Non, ce qui est en cause, c'est la mollesse des sanctions. Si des coups dangereux à la tête, à une époque où tous connaissent l'impact des blessures au cerveau, entraînent rarement des suspensions supérieures à cinq matchs, un cinglage à un bras ne vaut forcément pas plus qu'une demi-rencontre d'absence. Ce qui, en plus d'une majeure de cinq minutes, fut essentiellement la punition de Subban.

Cette jurisprudence existait bien avant l'entrée en poste de Quintal. Le préfet de discipline n'est pas à blâmer. Seule la très haute direction de la LNH pourrait durcir les sentences, ce à quoi les équipes s'opposent.

Cela dit, le Canadien devra aussi vivre avec ses commentaires dans cette affaire. Michel Therrien a soutenu qu'une punition mineure à Subban aurait été suffisante. Il faudra s'en souvenir lorsque, inévitablement, l'organisation se plaindra du traitement qu'un adversaire réservera à un de ses joueurs.

***

L'élan imprimé à cette série vient de changer. Dans le premier match, toute la pression était sur le Canadien. L'équipe devait absolument amorcer avec succès cette série afin de conjurer le mauvais sort de 2013 - victoire des Sénateurs en cinq matchs - et chasser la nervosité. Une victoire des visiteurs dans cette rencontre initiale aurait créé un immense doute sur la valeur du CH en l'absence de Max Pacioretty.

Forte de ce gain, l'équipe peut envisager la suite avec optimisme. D'autant que Pacioretty prend du mieux, au point que son retour au jeu est envisageable. Ses coéquipiers ont bien compensé son absence, mercredi, mais un attaquant de son envergure ne peut être remplacé durant une longue période.

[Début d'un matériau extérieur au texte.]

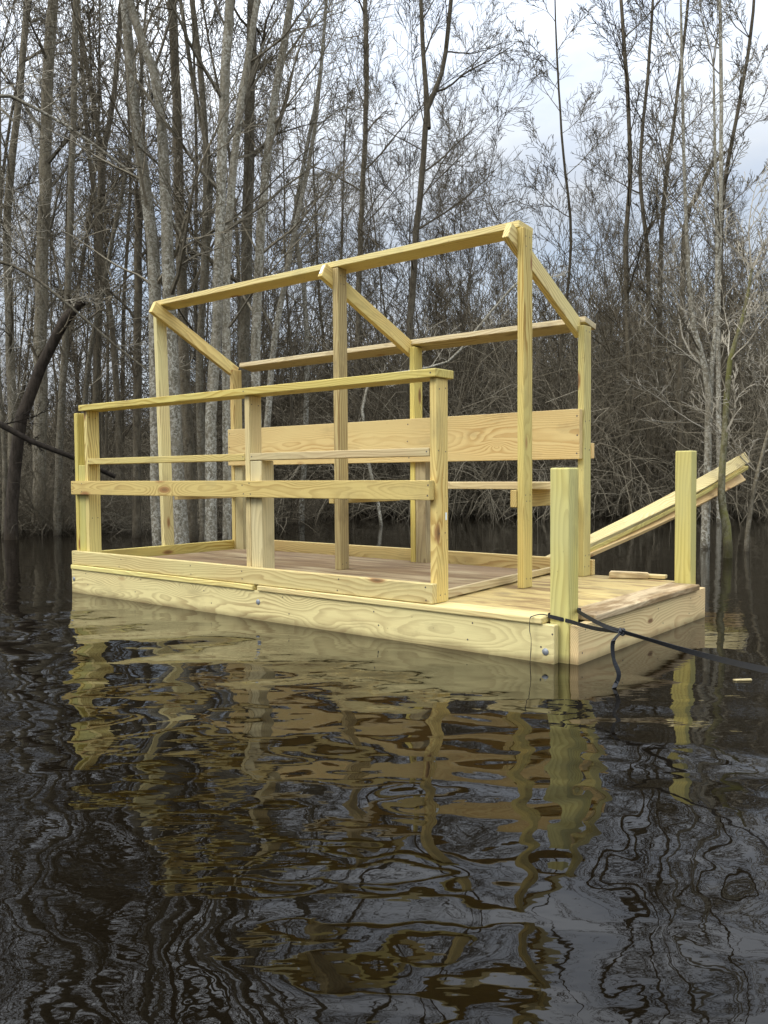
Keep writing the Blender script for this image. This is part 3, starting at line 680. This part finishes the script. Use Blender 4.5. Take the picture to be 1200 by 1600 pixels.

Ensuite, les joueurs de soutien comme Torrey Mitchell et Brian Flynn ont prouvé leur valeur mercredi. Non seulement ce déblocage offensif est bon pour leur propre confiance, mais encore il insuffle une solide dose d'énergie à toute l'équipe.

Dans le camp des Sénateurs, le portrait est moins emballant. Mark Stone est un de leurs meilleurs joueurs et, si son absence se confirme, sa perte sera durement ressentie. Quant au gardien Andrew Hammond, il a raté son occasion de semer un doute dans l'esprit des joueurs du Canadien.

Les Sénateurs ont joué avec beaucoup d'émotion au cours des six dernières semaines de la saison. Cela leur a demandé des efforts considérables. On verra ce soir s'ils ont l'énergie pour arracher un gain sur la glace du Centre Bell, avant de retrouver leurs partisans dimanche soir.

À quel genre de match aurons-nous droit? Comme l'impression que, malgré l'incident de mercredi et la frustration des Sénateurs, la rencontre sera dure, mais se jouera dans les règles. L'indiscipline finit toujours par coûter cher et les deux entraîneurs le rappelleront à leurs troupes. Et attendons-nous à un grand match de Subban.